Die Wenlock Olympian Games, die de Coubertin 1890 besuchte, bestärkten ihn in der Ansicht, dass eine Wiedereinführung der Olympischen Spiele im großen Rahmen möglich sei. Er griff Brookes und Zappas’ Ideen auf und fügte selbst das Prinzip der Rotation zwischen verschiedenen Austragungsländern hinzu. De Coubertin präsentierte einer internationalen Zuhörerschaft seine Vorstellungen auf einem Kongress, der vom 16. bis 23. Juni 1894 in der Sorbonne-Universität in Paris stattfand und als erster Olympischer Kongress in die Geschichte einging. Am letzten Tag des Kongresses beschlossen die Teilnehmer, dass die ersten Olympischen Spiele der Neuzeit 1896 in Athen stattfinden sollten, also im Ursprungsland. Um die Spiele zu organisieren, wurde das Internationale Olympische Komitee (IOC) gegründet. Erster Präsident wurde der Grieche Dimitrios Vikelas, während de Coubertin zunächst als Generalsekretär amtierte.
Die ersten Spiele der Neuzeit erwiesen sich als großer Erfolg. Obwohl nur rund 250 Athleten teilnahmen, waren sie ein großes sportliches Ereignis. Die griechischen Offiziellen waren vom Erfolg derart begeistert, dass sie den Vorschlag machten, die Spiele zukünftig immer in Griechenland stattfinden zu lassen. Doch das IOC hielt am Rotationsprinzip zwischen verschiedenen Ländern fest.

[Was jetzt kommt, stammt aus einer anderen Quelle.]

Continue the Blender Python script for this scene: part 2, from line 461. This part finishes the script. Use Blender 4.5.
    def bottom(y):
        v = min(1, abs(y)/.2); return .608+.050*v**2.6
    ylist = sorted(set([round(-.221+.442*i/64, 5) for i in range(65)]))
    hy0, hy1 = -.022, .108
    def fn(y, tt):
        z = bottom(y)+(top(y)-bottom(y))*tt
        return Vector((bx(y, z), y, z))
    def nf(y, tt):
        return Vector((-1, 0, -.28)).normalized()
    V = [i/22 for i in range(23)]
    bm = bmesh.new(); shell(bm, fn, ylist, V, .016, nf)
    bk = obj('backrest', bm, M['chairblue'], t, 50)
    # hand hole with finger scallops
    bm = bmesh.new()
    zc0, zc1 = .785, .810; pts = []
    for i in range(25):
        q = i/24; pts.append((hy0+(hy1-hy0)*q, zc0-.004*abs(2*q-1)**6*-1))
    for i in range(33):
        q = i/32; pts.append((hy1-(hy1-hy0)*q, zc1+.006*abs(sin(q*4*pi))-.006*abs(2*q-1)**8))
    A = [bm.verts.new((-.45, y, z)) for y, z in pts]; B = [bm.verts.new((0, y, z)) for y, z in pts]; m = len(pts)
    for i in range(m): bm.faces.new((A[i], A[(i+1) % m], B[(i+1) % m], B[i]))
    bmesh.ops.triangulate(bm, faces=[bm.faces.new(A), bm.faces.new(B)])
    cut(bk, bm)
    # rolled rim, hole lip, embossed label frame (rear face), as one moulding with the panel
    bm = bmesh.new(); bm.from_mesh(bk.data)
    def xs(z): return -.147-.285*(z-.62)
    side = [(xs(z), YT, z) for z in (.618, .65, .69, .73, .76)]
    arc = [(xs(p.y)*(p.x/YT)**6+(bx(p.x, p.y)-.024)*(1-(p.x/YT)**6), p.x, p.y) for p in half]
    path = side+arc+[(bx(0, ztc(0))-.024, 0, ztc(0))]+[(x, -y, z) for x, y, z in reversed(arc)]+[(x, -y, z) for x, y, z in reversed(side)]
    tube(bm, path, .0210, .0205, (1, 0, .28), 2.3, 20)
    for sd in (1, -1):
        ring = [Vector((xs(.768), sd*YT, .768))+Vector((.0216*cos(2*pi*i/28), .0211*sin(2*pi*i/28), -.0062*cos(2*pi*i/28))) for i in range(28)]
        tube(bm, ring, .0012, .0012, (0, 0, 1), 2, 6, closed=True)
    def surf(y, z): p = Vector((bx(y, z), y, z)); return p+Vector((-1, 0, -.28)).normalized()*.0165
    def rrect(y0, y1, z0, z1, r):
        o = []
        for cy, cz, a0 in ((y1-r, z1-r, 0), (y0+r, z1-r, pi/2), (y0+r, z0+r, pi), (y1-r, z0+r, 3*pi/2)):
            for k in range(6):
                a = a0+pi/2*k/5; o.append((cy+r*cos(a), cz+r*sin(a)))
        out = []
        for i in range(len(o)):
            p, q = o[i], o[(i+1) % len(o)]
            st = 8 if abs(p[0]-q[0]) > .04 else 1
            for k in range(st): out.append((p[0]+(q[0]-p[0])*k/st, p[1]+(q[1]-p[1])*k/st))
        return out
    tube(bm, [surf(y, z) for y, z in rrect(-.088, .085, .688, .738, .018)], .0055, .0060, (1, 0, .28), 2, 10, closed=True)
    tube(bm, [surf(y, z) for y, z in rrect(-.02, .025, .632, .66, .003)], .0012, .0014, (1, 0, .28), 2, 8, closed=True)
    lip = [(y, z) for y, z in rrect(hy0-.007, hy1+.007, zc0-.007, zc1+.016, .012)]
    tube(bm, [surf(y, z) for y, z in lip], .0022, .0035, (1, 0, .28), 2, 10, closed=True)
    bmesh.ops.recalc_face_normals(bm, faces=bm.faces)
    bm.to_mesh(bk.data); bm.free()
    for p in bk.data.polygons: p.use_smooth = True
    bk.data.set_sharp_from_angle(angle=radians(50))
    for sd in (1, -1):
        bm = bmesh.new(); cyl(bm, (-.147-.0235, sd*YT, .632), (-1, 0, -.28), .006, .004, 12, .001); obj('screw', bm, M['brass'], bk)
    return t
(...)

Nach dem Anfangserfolg geriet die olympische Bewegung in eine Krise. Die Spiele von 1900 in Paris und 1904 in St. Louis waren in die parallel stattfindenden Weltausstellungen eingebettet. Die Wettkämpfe zogen sich über mehrere Monate hin, waren schlecht organisiert und wurden kaum beachtet, zudem nahmen in St. Louis nur wenige Ausländer teil. Bei den Olympischen Zwischenspielen 1906 in Athen standen die sportlichen Wettkämpfe wieder im Vordergrund. Das IOC stimmte der Austragung zwar widerstrebend zu, erkannte die Resultate jedoch nie offiziell an. Von manchen Sporthistorikern werden diese Spiele als Rettung der olympischen Idee angesehen, da sie das Absinken in die Bedeutungslosigkeit verhinderten.